◆ Directions: Find each line in the following listing that has the string "scene", then state the count and nothing else.

◆ Collected material:
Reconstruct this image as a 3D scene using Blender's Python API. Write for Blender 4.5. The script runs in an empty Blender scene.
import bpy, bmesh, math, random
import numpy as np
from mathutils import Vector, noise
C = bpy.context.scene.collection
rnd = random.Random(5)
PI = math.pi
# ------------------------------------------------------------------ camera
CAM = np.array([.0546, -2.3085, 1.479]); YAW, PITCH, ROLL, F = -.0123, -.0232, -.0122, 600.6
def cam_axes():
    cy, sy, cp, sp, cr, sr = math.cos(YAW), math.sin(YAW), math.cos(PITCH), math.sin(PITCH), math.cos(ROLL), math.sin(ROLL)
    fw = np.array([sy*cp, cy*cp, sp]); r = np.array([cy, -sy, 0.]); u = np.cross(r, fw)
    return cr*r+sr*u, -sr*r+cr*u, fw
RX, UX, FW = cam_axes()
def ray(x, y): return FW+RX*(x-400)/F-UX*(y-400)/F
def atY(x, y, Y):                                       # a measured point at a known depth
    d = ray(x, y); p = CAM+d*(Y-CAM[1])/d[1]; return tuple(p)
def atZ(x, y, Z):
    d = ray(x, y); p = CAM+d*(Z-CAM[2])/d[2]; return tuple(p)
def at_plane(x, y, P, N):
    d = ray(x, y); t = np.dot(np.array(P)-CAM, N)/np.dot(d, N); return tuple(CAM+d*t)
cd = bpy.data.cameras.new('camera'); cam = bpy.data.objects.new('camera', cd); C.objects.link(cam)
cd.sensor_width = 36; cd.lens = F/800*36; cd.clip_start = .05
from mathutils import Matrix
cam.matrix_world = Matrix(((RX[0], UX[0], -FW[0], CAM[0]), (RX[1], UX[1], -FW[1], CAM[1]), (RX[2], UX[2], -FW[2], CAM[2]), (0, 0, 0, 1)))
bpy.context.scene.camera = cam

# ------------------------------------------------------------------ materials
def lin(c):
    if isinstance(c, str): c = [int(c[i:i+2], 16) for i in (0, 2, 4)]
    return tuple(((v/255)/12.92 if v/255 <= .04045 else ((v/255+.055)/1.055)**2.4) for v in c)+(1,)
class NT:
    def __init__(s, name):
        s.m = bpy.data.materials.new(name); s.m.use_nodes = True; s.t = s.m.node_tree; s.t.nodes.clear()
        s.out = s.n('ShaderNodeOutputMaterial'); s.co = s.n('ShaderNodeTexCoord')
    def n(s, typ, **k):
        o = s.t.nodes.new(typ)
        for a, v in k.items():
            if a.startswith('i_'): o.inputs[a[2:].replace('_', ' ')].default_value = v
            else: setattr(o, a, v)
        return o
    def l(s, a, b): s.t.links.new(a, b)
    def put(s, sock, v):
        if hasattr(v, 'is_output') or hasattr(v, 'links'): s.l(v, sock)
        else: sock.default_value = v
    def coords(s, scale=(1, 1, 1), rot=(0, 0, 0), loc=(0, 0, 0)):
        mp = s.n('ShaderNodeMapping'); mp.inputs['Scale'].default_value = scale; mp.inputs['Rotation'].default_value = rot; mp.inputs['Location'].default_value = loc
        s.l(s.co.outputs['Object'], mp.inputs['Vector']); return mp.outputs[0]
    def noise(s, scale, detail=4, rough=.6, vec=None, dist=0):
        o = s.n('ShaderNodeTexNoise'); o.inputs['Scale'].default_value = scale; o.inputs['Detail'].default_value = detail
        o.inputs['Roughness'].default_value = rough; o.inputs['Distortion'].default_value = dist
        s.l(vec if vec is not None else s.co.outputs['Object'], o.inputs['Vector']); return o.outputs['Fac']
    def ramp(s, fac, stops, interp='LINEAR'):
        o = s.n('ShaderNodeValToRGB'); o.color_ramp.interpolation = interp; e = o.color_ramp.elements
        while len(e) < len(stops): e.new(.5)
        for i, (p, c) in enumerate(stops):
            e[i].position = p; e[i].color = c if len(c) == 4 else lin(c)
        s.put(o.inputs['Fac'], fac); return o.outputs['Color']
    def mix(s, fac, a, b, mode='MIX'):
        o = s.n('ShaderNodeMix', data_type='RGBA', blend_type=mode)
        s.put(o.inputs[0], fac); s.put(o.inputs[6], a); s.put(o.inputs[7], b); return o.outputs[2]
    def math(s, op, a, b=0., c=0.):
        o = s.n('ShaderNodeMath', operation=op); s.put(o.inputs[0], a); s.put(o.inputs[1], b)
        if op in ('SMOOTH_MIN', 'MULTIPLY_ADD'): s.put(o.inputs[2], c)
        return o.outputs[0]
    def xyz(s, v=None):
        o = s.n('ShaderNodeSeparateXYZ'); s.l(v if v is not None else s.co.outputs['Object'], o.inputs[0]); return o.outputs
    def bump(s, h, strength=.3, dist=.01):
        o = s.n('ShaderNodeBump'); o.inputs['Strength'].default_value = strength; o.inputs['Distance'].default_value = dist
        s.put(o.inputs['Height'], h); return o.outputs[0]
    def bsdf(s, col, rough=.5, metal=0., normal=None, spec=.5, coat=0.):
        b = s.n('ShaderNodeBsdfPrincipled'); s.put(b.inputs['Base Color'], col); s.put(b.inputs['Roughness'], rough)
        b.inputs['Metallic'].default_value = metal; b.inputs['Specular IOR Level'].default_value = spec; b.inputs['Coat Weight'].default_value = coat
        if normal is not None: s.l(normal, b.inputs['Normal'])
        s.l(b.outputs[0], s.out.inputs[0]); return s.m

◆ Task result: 3